## Directions for this task
Please transcribe the data below exactly. Leave the pictures out.

>> START Source excerpt

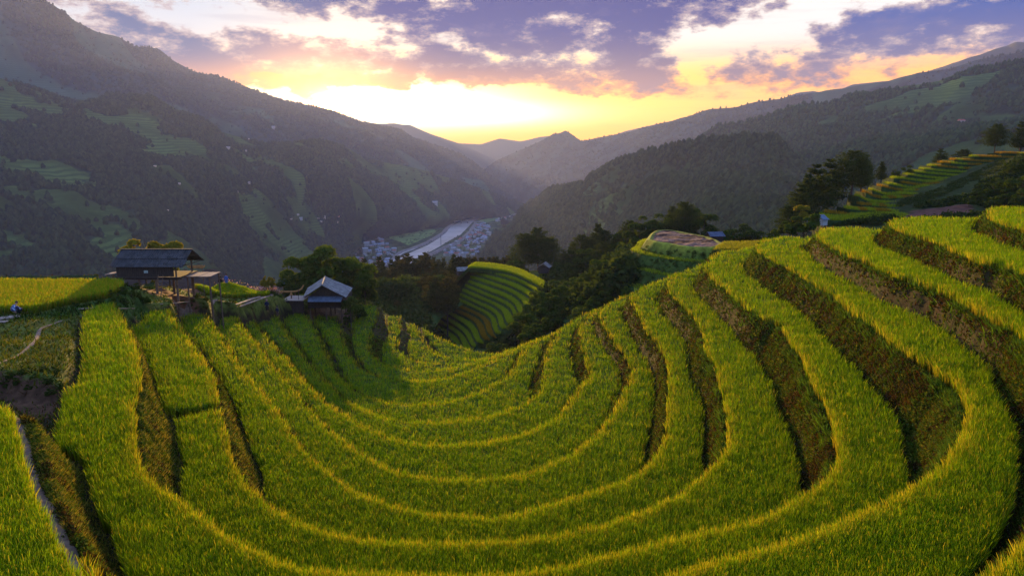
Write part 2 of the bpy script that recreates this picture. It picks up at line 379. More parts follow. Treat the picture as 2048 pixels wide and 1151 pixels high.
BENCH = np.vstack([[(-600, rb[0][1]), (-200, rb[0][1])], rb, ends, PL[-4][3:], [(600, PL[-4][-1][1]), (600, -200), (-600, -200)]])
RC = [(0, 738, -11.), (60, 748, -11.2), (110, 762, -11.5), (130, 700, -11.6), (133, 650, -12.0), (33, 628, -12.1), (0, 650, -12.0), (150, 622, -12.5), (250, 618, -13.0), (200, 603, -12.8), (280, 570, -12.8), (265, 560, -12.3), (300, 600, -13.9), (310, 575, -13.9), (340, 590, -14.4), (340, 572, -14.4), (370, 592, -14.6), (345, 604, -14.9), (400, 608, -16.2), (430, 611, -17.3), (470, 611, -18.1), (505, 609, -18.7), (532, 599, -18.8), (552, 598, -19.2), (480, 595, -18.1), (570, 606, -20.8), (600, 612, -22.), (640, 636, -24.1), (690, 638, -24.4), (660, 600, -23.4), (700, 612, -24.), (450, 580, -16.9), (450, 563, -16.2), (400, 568, -15.2), (540, 575, -18.2), (560, 590, -19.2), (600, 585, -20.6), (-200, 640, -12.), (-200, 580, -12.3), (100, 590, -12.6)]
RCP = P3(RC); RCZ = np.array([c[2] for c in RC])
def zR(x, y):
    d2 = (x[:, None] - RCP[:, 0]) ** 2 + (y[:, None] - RCP[:, 1]) ** 2 + 7.0
    w = d2 ** -1.8; return (w * RCZ).sum(1) / w.sum(1)
F1 = onzs([(-300, 600), (0, 613), (60, 613), (120, 600), (170, 590), (215, 583), (243, 570), (250, 561), (242, 555.5), (0, 554.5), (-300, 553.5)], -11.4)
def sdpoly(P, Q):
    d, _ = pdist(P, np.vstack([Q, Q[:1]])); return np.where(inpoly(P, Q), d, -d)
SDR = sdpoly(GP, RPOLY).reshape(NY, NX); SDB = sdpoly(GP, BENCH).reshape(NY, NX); SDF = sdpoly(GP, F1).reshape(NY, NX)
ZR = zR(GP[:, 0], GP[:, 1]).reshape(NY, NX)
def sm(t): t = np.clip(t, 0, 1); return t * t * (3 - 2 * t)
def ground(x, y, full=False):
    x = np.asarray(x, float); y = np.asarray(y, float)
    z = np.full(x.shape, -DEP[-4] - RICE_H - 1.4); prev = -DEP[-4] - RICE_H - 1.4; ris = np.zeros(x.shape); jag = fbm(x, y, 1.3, 3, 5) * 0.28
    for n in LV:
        s = bil(SD[n], x, y) + jag * .6; w = bil(WW[n], x, y); lv = -DEP[n] - RICE_H
        t = np.clip((s + w) / np.maximum(w - .28, .12), 0, 1)
        z = z + (lv - prev) * (t * .55 + sm(t) * .45); prev = lv
        ris = np.maximum(ris, ((s > -w - .05) & (s < -.02)).astype(float))
        z = z + 0.10 * np.exp(-((s + .22) / .13) ** 2)
    r = sm((bil(SDR, x, y) + 1.0) / 1.1); zr = bil(ZR, x, y) + fbm(x, y, 4.0, 4, 9) * .5
    sf = bil(SDF, x, y) + jag; zr = np.where(sf > -1.7, np.maximum(zr, zr + (-12.1 - zr) * sm((sf + 1.7) / 1.4)), zr)
    z = z * (1 - r) + zr * r
    sb = -bil(SDB, x, y); z = z - 0.75 * np.maximum(0, sb - .8) + np.where(sb > 2, fbm(x, y, 6, 4, 3) * np.minimum(2.0, sb * .15), 0)
    z = z + ris * fbm(x, y, .9, 3, 4) * .5
    if full: return z, ris, r, sf, sb
    return z
def ong(px, py, lo=25., hi=130.):
    r = ray(px, py); D = np.arange(lo, hi, .2); P = r[None] / r[1] * D[:, None]; g = ground(P[:, 0], P[:, 1]); k = np.nonzero(P[:, 2] < g)[0]
    if len(k) == 0: k = [int(np.argmin(P[:, 2] - g))]
    q = P[k[0]].copy(); q[2] = g[k[0]]; return q
def ground1(x, y): return float(ground(np.array([x]), np.array([y]))[0])
MS = 0.25
def build_ground():
    xs = np.arange(-92, 100.01, MS); ys = np.arange(2, 144.01, MS); nx, ny = len(xs), len(ys)
    X, Y = [a.ravel() for a in np.meshgrid(xs, ys)]
    z, ris, r, sf, sb = ground(X, Y, True)
    n1 = fbm(X, Y, 1.1, 4, 21) + .5; n2 = fbm(X, Y, 5, 4, 22) + .5; n3 = fbm(X, Y, .45, 2, 23) + .5
    soil = np.array((.022, .018, .008)); bank_b = np.array((.036, .018, .008)); bank_g = np.array((.045, .05, .010)); olive = np.array((.13, .135, .02))
    c = np.tile(soil, (len(X), 1))
    k = np.clip((n1 * .6 + n3 * .6 - .35) * 2, 0, 1)[:, None]; bank = bank_b * (1 - k) + bank_g * k
    c = np.where(ris[:, None] > 0, bank, c)
    mead = np.array((.12, .105, .018)) * (1 - n2[:, None]) + np.array((.075, .115, .018)) * n2[:, None]; mead = mead * (.6 + .8 * n3[:, None])
    c = np.where(r[:, None] > .5, mead, c)
    c = np.where(((sf > -1.9) & (sf < .1))[:, None], np.array((.045, .085, .014)) * (.5 + n3[:, None]), c)
    c = np.where((sb > .5)[:, None], np.array((.03, .055, .015)) * (.6 + .8 * n1[:, None]), c)
    for (px, py, zz, rad, colr) in [(333, 588, -14.4, 2.6, (.16, .07, .035)), (366, 580, -14.4, 2.2, (.16, .07, .035)), (655, 630, -24, 2.6, (.15, .085, .05)), (685, 628, -24, 2.2, (.13, .08, .045))]:
        q = ong(px, py, 60); dd = np.hypot(X - q[0], (Y - q[1]) * .8) + fbm(X, Y, 1.5, 3, 31) * 2.2
        c = np.where((dd < rad)[:, None], np.array(colr) * (.7 + .6 * n3[:, None]), c)
    # brown collapsed earth of the hollow on the left
    q = P3([(-60, 770, -12), (20, 775, -12), (70, 790, -12.3), (125, 800, -12.5), (120, 838, -12.5), (60, 835, -12.3), (-60, 815, -12.3)])
    c = np.where(inpoly(np.stack([X, Y], 1), q)[:, None], np.array((.085, .042, .022)) * (.5 + n3[:, None]), c)
    i = np.arange(nx * ny).reshape(ny, nx)
    f = np.stack([i[:-1, :-1], i[:-1, 1:], i[1:, 1:], i[1:, :-1]], -1).reshape(-1, 4)
    o = mesh_np('terraced_hillside', np.stack([X, Y, z], 1), f, [M_ground], c, smooth=True)
    tag(o, kind='structure')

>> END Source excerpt

## Exercise response
Write part 2 of the bpy script that recreates this picture. It picks up at line 379. More parts follow. Treat the picture as 2048 pixels wide and 1151 pixels high.
BENCH = np.vstack([[(-600, rb[0][1]), (-200, rb[0][1])], rb, ends, PL[-4][3:], [(600, PL[-4][-1][1]), (600, -200), (-600, -200)]])
RC = [(0, 738, -11.), (60, 748, -11.2), (110, 762, -11.5), (130, 700, -11.6), (133, 650, -12.0), (33, 628, -12.1), (0, 650, -12.0), (150, 622, -12.5), (250, 618, -13.0), (200, 603, -12.8), (280, 570, -12.8), (265, 560, -12.3), (300, 600, -13.9), (310, 575, -13.9), (340, 590, -14.4), (340, 572, -14.4), (370, 592, -14.6), (345, 604, -14.9), (400, 608, -16.2), (430, 611, -17.3), (470, 611, -18.1), (505, 609, -18.7), (532, 599, -18.8), (552, 598, -19.2), (480, 595, -18.1), (570, 606, -20.8), (600, 612, -22.), (640, 636, -24.1), (690, 638, -24.4), (660, 600, -23.4), (700, 612, -24.), (450, 580, -16.9), (450, 563, -16.2), (400, 568, -15.2), (540, 575, -18.2), (560, 590, -19.2), (600, 585, -20.6), (-200, 640, -12.), (-200, 580, -12.3), (100, 590, -12.6)]
RCP = P3(RC); RCZ = np.array([c[2] for c in RC])
def zR(x, y):
    d2 = (x[:, None] - RCP[:, 0]) ** 2 + (y[:, None] - RCP[:, 1]) ** 2 + 7.0
    w = d2 ** -1.8; return (w * RCZ).sum(1) / w.sum(1)
F1 = onzs([(-300, 600), (0, 613), (60, 613), (120, 600), (170, 590), (215, 583), (243, 570), (250, 561), (242, 555.5), (0, 554.5), (-300, 553.5)], -11.4)
def sdpoly(P, Q):
    d, _ = pdist(P, np.vstack([Q, Q[:1]])); return np.where(inpoly(P, Q), d, -d)
SDR = sdpoly(GP, RPOLY).reshape(NY, NX); SDB = sdpoly(GP, BENCH).reshape(NY, NX); SDF = sdpoly(GP, F1).reshape(NY, NX)
ZR = zR(GP[:, 0], GP[:, 1]).reshape(NY, NX)
def sm(t): t = np.clip(t, 0, 1); return t * t * (3 - 2 * t)
def ground(x, y, full=False):
    x = np.asarray(x, float); y = np.asarray(y, float)
    z = np.full(x.shape, -DEP[-4] - RICE_H - 1.4); prev = -DEP[-4] - RICE_H - 1.4; ris = np.zeros(x.shape); jag = fbm(x, y, 1.3, 3, 5) * 0.28
    for n in LV:
        s = bil(SD[n], x, y) + jag * .6; w = bil(WW[n], x, y); lv = -DEP[n] - RICE_H
        t = np.clip((s + w) / np.maximum(w - .28, .12), 0, 1)
        z = z + (lv - prev) * (t * .55 + sm(t) * .45); prev = lv
        ris = np.maximum(ris, ((s > -w - .05) & (s < -.02)).astype(float))
        z = z + 0.10 * np.exp(-((s + .22) / .13) ** 2)
    r = sm((bil(SDR, x, y) + 1.0) / 1.1); zr = bil(ZR, x, y) + fbm(x, y, 4.0, 4, 9) * .5
    sf = bil(SDF, x, y) + jag; zr = np.where(sf > -1.7, np.maximum(zr, zr + (-12.1 - zr) * sm((sf + 1.7) / 1.4)), zr)
    z = z * (1 - r) + zr * r
    sb = -bil(SDB, x, y); z = z - 0.75 * np.maximum(0, sb - .8) + np.where(sb > 2, fbm(x, y, 6, 4, 3) * np.minimum(2.0, sb * .15), 0)
    z = z + ris * fbm(x, y, .9, 3, 4) * .5
    if full: return z, ris, r, sf, sb
    return z
def ong(px, py, lo=25., hi=130.):
    r = ray(px, py); D = np.arange(lo, hi, .2); P = r[None] / r[1] * D[:, None]; g = ground(P[:, 0], P[:, 1]); k = np.nonzero(P[:, 2] < g)[0]
    if len(k) == 0: k = [int(np.argmin(P[:, 2] - g))]
    q = P[k[0]].copy(); q[2] = g[k[0]]; return q
def ground1(x, y): return float(ground(np.array([x]), np.array([y]))[0])
MS = 0.25
def build_ground():
    xs = np.arange(-92, 100.01, MS); ys = np.arange(2, 144.01, MS); nx, ny = len(xs), len(ys)
    X, Y = [a.ravel() for a in np.meshgrid(xs, ys)]
    z, ris, r, sf, sb = ground(X, Y, True)
    n1 = fbm(X, Y, 1.1, 4, 21) + .5; n2 = fbm(X, Y, 5, 4, 22) + .5; n3 = fbm(X, Y, .45, 2, 23) + .5
    soil = np.array((.022, .018, .008)); bank_b = np.array((.036, .018, .008)); bank_g = np.array((.045, .05, .010)); olive = np.array((.13, .135, .02))
    c = np.tile(soil, (len(X), 1))
    k = np.clip((n1 * .6 + n3 * .6 - .35) * 2, 0, 1)[:, None]; bank = bank_b * (1 - k) + bank_g * k
    c = np.where(ris[:, None] > 0, bank, c)
    mead = np.array((.12, .105, .018)) * (1 - n2[:, None]) + np.array((.075, .115, .018)) * n2[:, None]; mead = mead * (.6 + .8 * n3[:, None])
    c = np.where(r[:, None] > .5, mead, c)
    c = np.where(((sf > -1.9) & (sf < .1))[:, None], np.array((.045, .085, .014)) * (.5 + n3[:, None]), c)
    c = np.where((sb > .5)[:, None], np.array((.03, .055, .015)) * (.6 + .8 * n1[:, None]), c)
    for (px, py, zz, rad, colr) in [(333, 588, -14.4, 2.6, (.16, .07, .035)), (366, 580, -14.4, 2.2, (.16, .07, .035)), (655, 630, -24, 2.6, (.15, .085, .05)), (685, 628, -24, 2.2, (.13, .08, .045))]:
        q = ong(px, py, 60); dd = np.hypot(X - q[0], (Y - q[1]) * .8) + fbm(X, Y, 1.5, 3, 31) * 2.2
        c = np.where((dd < rad)[:, None], np.array(colr) * (.7 + .6 * n3[:, None]), c)
    # brown collapsed earth of the hollow on the left
    q = P3([(-60, 770, -12), (20, 775, -12), (70, 790, -12.3), (125, 800, -12.5), (120, 838, -12.5), (60, 835, -12.3), (-60, 815, -12.3)])
    c = np.where(inpoly(np.stack([X, Y], 1), q)[:, None], np.array((.085, .042, .022)) * (.5 + n3[:, None]), c)
    i = np.arange(nx * ny).reshape(ny, nx)
    f = np.stack([i[:-1, :-1], i[:-1, 1:], i[1:, 1:], i[1:, :-1]], -1).reshape(-1, 4)
    o = mesh_np('terraced_hillside', np.stack([X, Y, z], 1), f, [M_ground], c, smooth=True)
    tag(o, kind='structure')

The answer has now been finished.